La colonne vertébrale sera la conformité LBC/FT. Le projet évoqué dans la presse insiste sur un régime d’agrément des prestataires et sur des exigences alignées avec les standards du GAFI. On parle notamment de “Travel Rule”, donc l’obligation d’identifier l’expéditeur et le bénéficiaire lors des transferts, et de conserver des données sur la durée. C’est le genre de détail qui transforme une activité informelle en industrie surveillée.
Il y a aussi une philosophie de fond : protéger sans étouffer. Les analyses locales décrivent un équilibre recherché entre protection des investisseurs, intégrité des marchés, soutien à l’innovation et stabilité financière. Dit autrement, le Maroc veut une crypto qui se tient debout, pas une crypto qui se cache.
Les gagnants, les contraintes, et le test crypto du “jour 1”
Pour l’écosystème crypto, une régulation claire peut ouvrir des portes. Les plateformes sérieuses gagnent une route officielle, donc un accès plus crédible aux banques, aux partenariats, et à des clients plus larges. Les investisseurs, eux, gagnent un arbitre identifiable.
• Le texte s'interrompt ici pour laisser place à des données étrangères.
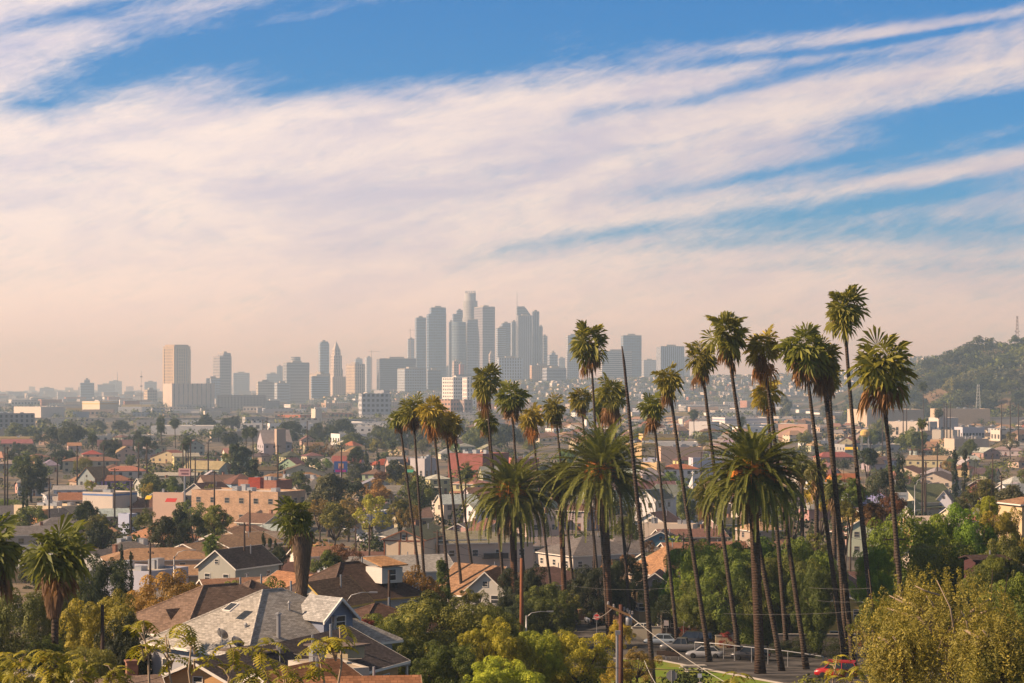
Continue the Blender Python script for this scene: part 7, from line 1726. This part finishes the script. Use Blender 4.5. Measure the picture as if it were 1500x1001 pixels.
wood = pole(764, 818, 245, 'tall orange brown wooden pole without crossarms among the date palm trunks', arms=0, r=.24, exact=True); wood.children[0].color = (1, 1, 1, 1)
M_WP2 = flatmat('pole_wood_orange', (.22, .085, .04), .9, .4, 2)
wood.children[0].data = wood.children[0].data.copy(); wood.children[0].data.materials[0] = M_WP2
pole(150, 886, 150, 'bare dark pole behind the olive tree at the lower left', arms=0, r=.16, exact=True)
pole(1010 - 9, 780, 352, arms=0)
# garden fences between the nearer houses
FC_ = [((.42, .36, .28), 'weathered board'), ((.60, .57, .50), 'white board'), ((.22, .13, .08), 'dark brown board')]
k = 0
for i in range(400):
    D = RF.uniform(300, 720); px = RF.uniform(10, 1490); x = gx(px, D)
    if k < 34 and free(x, D, 5.5) and not 960 < px < 1250:
        L_ = RF.uniform(8, 15); c, n_ = FC_[k % 3]; b = MB(); n2 = int(L_ / .5)
        for j in range(n2): b.box(j * .5, j * .5 + .46, -.02, .02, -.6, 1.5 + .05 * math.sin(j * 2.1))
        rz_ = R(RF.choice([15, 20, -60, -68])); g = ground(x, D); rt = thing('garden_fence', f'{n_} garden fence', 'fence', (x, D, g), rz_, 'garden fences', at_px=(px, pyof(g + 1, D)))
        b.build('board_panel', M_PAINT, rt, color=c)
        for j in range(0, n2 + 1, 5): q_ = MB(); q_.box(j * .5 - .06, j * .5 + .06, .022, .14, -.6, 1.65); q_.build('post', M_PAINT, rt, color=tuple(v * .8 for v in c))
        k += 1
# billboards: a pale pink sheet and a coloured one
def billboard(px, py, D, w_, h_, look, panel, bars, rot, zb):
    g = 0; zc = zpx(py, D); rt = thing('billboard', look, 'billboard', (gx(px, D), D, ground(0, D)), R(rot), 'billboards', at_px=(px, py), exact=True); z = zc - ground(0, D)
    b = MB(); b.tube([(0, .3, -.5), (0, .3, z - h_ / 2)], .28, 8); b.build('post', M_METAL, rt)
    b = MB(); b.box(-w_ / 2, w_ / 2, 0, .35, z - h_ / 2, z + h_ / 2); b.build('panel', M_PAINT, rt, color=panel)
    for i, (x0, x1, z0, z1, c) in enumerate(bars):
        b = MB(); b.box(x0 * w_ / 2, x1 * w_ / 2, -.03 - i * .004, -.004, z + z0 * h_ / 2, z + z1 * h_ / 2); b.build('printed_area', M_PAINT, rt, color=c)
billboard(270, 692, 560, 3.4, 2.1, 'small pale pink billboard on a post left of the black roofs', (.55, .33, .33), [(-.75, .75, .2, .62, (.25, .12, .14)), (-.5, .7, -.62, -.15, (.20, .10, .12))], -12, 0)
billboard(499, 684, 640, 4.2, 3.4, 'coloured billboard in blue, orange and magenta above the shops', (.05, .10, .28), [(-.8, .8, -.98, -.55, (.35, .03, .22)), (-.35, .45, -.3, .6, (.55, .30, .18)), (-.2, .25, -.45, .1, (.20, .05, .15))], -6, 0)
billboard(1321, 727, 470, 3.0, 1.7, 'small white notice board beside the fence right of the big trunk', (.7, .68, .62), [(-.6, .6, -.1, .3, (.4, .4, .38))], 0, 0)
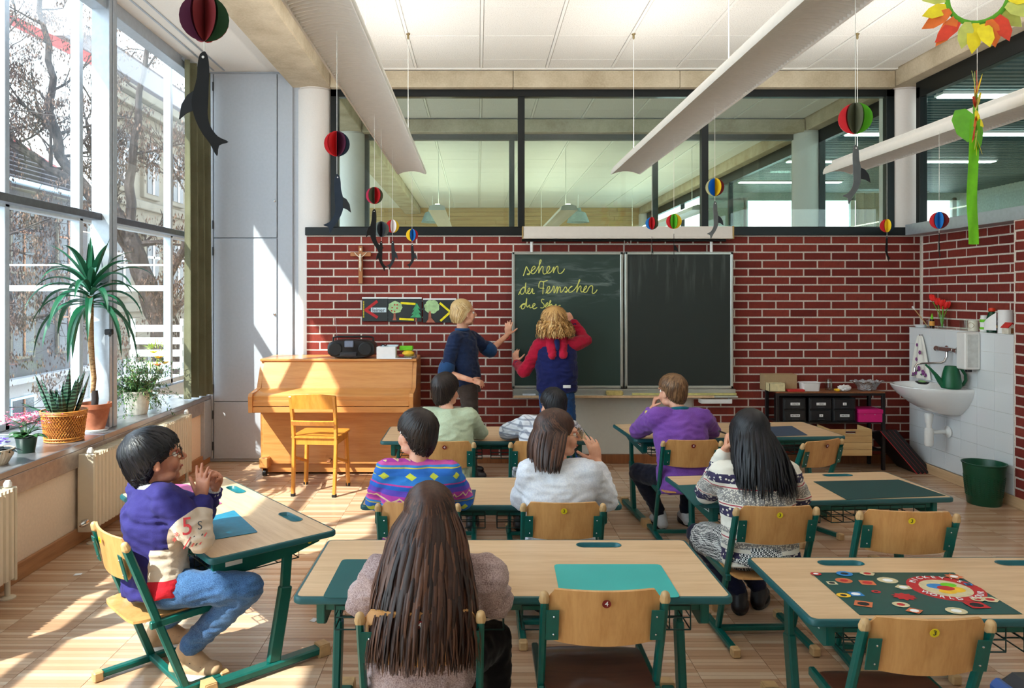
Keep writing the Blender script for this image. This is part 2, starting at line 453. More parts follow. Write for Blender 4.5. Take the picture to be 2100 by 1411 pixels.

Et dans un marché où l’arnaque adore le flou, c’est loin d’être un détail.
Mais il ne faut pas idéaliser la suite. Une régulation qui fonctionne demande des équipes capables de lire des schémas de fraude, de suivre des flux multi-chaînes, et de dialoguer avec des acteurs internationaux. C’est exactement ce que la formation de décembre prépare : une capacité technique avant l’entrée en vigueur des règles, pour éviter la période de flottement.
Le vrai examen arrivera au “jour 1”, celui où le cadre devient applicable. Si les agréments sont délivrés avec méthode, si la supervision est cohérente entre institutions, et si la règle du jeu est lisible pour le public, le Maroc peut passer d’un marché crypto toléré à un marché structuré. Dans le cas contraire, le pays garderait le même usage, mais avec une couche de complexité en plus.